— Start of Source material —
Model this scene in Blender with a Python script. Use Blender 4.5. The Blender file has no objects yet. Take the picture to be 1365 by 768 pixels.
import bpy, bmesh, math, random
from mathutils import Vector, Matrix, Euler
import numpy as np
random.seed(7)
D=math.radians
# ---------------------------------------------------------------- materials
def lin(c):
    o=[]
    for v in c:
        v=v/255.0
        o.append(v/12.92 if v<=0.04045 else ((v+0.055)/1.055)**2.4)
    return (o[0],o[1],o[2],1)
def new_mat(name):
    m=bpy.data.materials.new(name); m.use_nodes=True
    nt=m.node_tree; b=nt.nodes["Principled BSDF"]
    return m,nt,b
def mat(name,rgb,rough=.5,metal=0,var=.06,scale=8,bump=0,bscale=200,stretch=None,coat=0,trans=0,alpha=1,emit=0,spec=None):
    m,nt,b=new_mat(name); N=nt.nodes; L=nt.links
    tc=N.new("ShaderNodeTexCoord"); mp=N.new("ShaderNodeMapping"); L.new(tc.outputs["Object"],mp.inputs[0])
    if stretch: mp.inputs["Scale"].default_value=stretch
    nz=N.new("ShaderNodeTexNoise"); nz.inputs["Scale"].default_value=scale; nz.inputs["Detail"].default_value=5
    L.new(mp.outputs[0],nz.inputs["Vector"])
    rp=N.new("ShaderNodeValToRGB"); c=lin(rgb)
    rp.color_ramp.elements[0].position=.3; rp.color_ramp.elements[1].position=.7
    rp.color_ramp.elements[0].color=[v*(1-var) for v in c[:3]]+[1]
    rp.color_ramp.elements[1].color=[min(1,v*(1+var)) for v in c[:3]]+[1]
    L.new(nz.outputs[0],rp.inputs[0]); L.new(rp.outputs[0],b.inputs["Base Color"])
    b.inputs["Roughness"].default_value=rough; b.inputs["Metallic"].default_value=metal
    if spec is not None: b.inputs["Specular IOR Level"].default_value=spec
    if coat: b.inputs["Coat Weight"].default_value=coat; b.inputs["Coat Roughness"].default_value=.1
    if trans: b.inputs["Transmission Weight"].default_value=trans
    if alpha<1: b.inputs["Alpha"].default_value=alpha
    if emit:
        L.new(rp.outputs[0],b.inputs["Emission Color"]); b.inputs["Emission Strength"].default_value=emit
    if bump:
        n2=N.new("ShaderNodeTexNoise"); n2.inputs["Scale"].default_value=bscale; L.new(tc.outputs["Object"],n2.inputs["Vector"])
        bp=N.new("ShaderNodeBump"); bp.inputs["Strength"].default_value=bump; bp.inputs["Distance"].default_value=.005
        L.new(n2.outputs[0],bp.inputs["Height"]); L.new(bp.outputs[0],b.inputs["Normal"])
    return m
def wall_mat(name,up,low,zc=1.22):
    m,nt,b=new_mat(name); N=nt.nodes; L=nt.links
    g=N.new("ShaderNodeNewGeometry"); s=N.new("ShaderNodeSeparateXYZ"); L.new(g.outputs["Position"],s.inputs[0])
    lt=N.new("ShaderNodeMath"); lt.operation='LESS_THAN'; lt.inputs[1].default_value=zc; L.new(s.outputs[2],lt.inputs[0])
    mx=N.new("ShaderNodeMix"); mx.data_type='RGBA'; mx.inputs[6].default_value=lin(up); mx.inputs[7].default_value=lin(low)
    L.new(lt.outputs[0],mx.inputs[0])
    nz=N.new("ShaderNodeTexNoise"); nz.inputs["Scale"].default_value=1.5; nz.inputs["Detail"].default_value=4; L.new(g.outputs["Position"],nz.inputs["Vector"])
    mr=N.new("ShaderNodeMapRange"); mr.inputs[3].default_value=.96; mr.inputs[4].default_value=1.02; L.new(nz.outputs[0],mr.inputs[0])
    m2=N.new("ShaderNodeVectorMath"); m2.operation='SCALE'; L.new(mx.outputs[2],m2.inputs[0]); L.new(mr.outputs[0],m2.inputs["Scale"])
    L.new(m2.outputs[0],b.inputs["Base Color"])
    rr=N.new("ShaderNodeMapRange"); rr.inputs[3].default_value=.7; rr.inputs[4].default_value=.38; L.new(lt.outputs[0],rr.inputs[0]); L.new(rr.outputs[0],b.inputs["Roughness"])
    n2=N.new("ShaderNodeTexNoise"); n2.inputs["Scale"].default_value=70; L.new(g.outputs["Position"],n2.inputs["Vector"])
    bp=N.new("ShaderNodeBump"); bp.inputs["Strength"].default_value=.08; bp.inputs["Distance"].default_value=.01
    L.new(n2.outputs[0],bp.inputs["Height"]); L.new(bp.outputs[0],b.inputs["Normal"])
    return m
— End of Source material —
## [Required work]
Quote the entire listing above exactly.

## [Task output]
Model this scene in Blender with a Python script. Use Blender 4.5. The Blender file has no objects yet. Take the picture to be 1365 by 768 pixels.
import bpy, bmesh, math, random
from mathutils import Vector, Matrix, Euler
import numpy as np
random.seed(7)
D=math.radians
# ---------------------------------------------------------------- materials
def lin(c):
    o=[]
    for v in c:
        v=v/255.0
        o.append(v/12.92 if v<=0.04045 else ((v+0.055)/1.055)**2.4)
    return (o[0],o[1],o[2],1)
def new_mat(name):
    m=bpy.data.materials.new(name); m.use_nodes=True
    nt=m.node_tree; b=nt.nodes["Principled BSDF"]
    return m,nt,b
def mat(name,rgb,rough=.5,metal=0,var=.06,scale=8,bump=0,bscale=200,stretch=None,coat=0,trans=0,alpha=1,emit=0,spec=None):
    m,nt,b=new_mat(name); N=nt.nodes; L=nt.links
    tc=N.new("ShaderNodeTexCoord"); mp=N.new("ShaderNodeMapping"); L.new(tc.outputs["Object"],mp.inputs[0])
    if stretch: mp.inputs["Scale"].default_value=stretch
    nz=N.new("ShaderNodeTexNoise"); nz.inputs["Scale"].default_value=scale; nz.inputs["Detail"].default_value=5
    L.new(mp.outputs[0],nz.inputs["Vector"])
    rp=N.new("ShaderNodeValToRGB"); c=lin(rgb)
    rp.color_ramp.elements[0].position=.3; rp.color_ramp.elements[1].position=.7
    rp.color_ramp.elements[0].color=[v*(1-var) for v in c[:3]]+[1]
    rp.color_ramp.elements[1].color=[min(1,v*(1+var)) for v in c[:3]]+[1]
    L.new(nz.outputs[0],rp.inputs[0]); L.new(rp.outputs[0],b.inputs["Base Color"])
    b.inputs["Roughness"].default_value=rough; b.inputs["Metallic"].default_value=metal
    if spec is not None: b.inputs["Specular IOR Level"].default_value=spec
    if coat: b.inputs["Coat Weight"].default_value=coat; b.inputs["Coat Roughness"].default_value=.1
    if trans: b.inputs["Transmission Weight"].default_value=trans
    if alpha<1: b.inputs["Alpha"].default_value=alpha
    if emit:
        L.new(rp.outputs[0],b.inputs["Emission Color"]); b.inputs["Emission Strength"].default_value=emit
    if bump:
        n2=N.new("ShaderNodeTexNoise"); n2.inputs["Scale"].default_value=bscale; L.new(tc.outputs["Object"],n2.inputs["Vector"])
        bp=N.new("ShaderNodeBump"); bp.inputs["Strength"].default_value=bump; bp.inputs["Distance"].default_value=.005
        L.new(n2.outputs[0],bp.inputs["Height"]); L.new(bp.outputs[0],b.inputs["Normal"])
    return m
def wall_mat(name,up,low,zc=1.22):
    m,nt,b=new_mat(name); N=nt.nodes; L=nt.links
    g=N.new("ShaderNodeNewGeometry"); s=N.new("ShaderNodeSeparateXYZ"); L.new(g.outputs["Position"],s.inputs[0])
    lt=N.new("ShaderNodeMath"); lt.operation='LESS_THAN'; lt.inputs[1].default_value=zc; L.new(s.outputs[2],lt.inputs[0])
    mx=N.new("ShaderNodeMix"); mx.data_type='RGBA'; mx.inputs[6].default_value=lin(up); mx.inputs[7].default_value=lin(low)
    L.new(lt.outputs[0],mx.inputs[0])
    nz=N.new("ShaderNodeTexNoise"); nz.inputs["Scale"].default_value=1.5; nz.inputs["Detail"].default_value=4; L.new(g.outputs["Position"],nz.inputs["Vector"])
    mr=N.new("ShaderNodeMapRange"); mr.inputs[3].default_value=.96; mr.inputs[4].default_value=1.02; L.new(nz.outputs[0],mr.inputs[0])
    m2=N.new("ShaderNodeVectorMath"); m2.operation='SCALE'; L.new(mx.outputs[2],m2.inputs[0]); L.new(mr.outputs[0],m2.inputs["Scale"])
    L.new(m2.outputs[0],b.inputs["Base Color"])
    rr=N.new("ShaderNodeMapRange"); rr.inputs[3].default_value=.7; rr.inputs[4].default_value=.38; L.new(lt.outputs[0],rr.inputs[0]); L.new(rr.outputs[0],b.inputs["Roughness"])
    n2=N.new("ShaderNodeTexNoise"); n2.inputs["Scale"].default_value=70; L.new(g.outputs["Position"],n2.inputs["Vector"])
    bp=N.new("ShaderNodeBump"); bp.inputs["Strength"].default_value=.08; bp.inputs["Distance"].default_value=.01
    L.new(n2.outputs[0],bp.inputs["Height"]); L.new(bp.outputs[0],b.inputs["Normal"])
    return m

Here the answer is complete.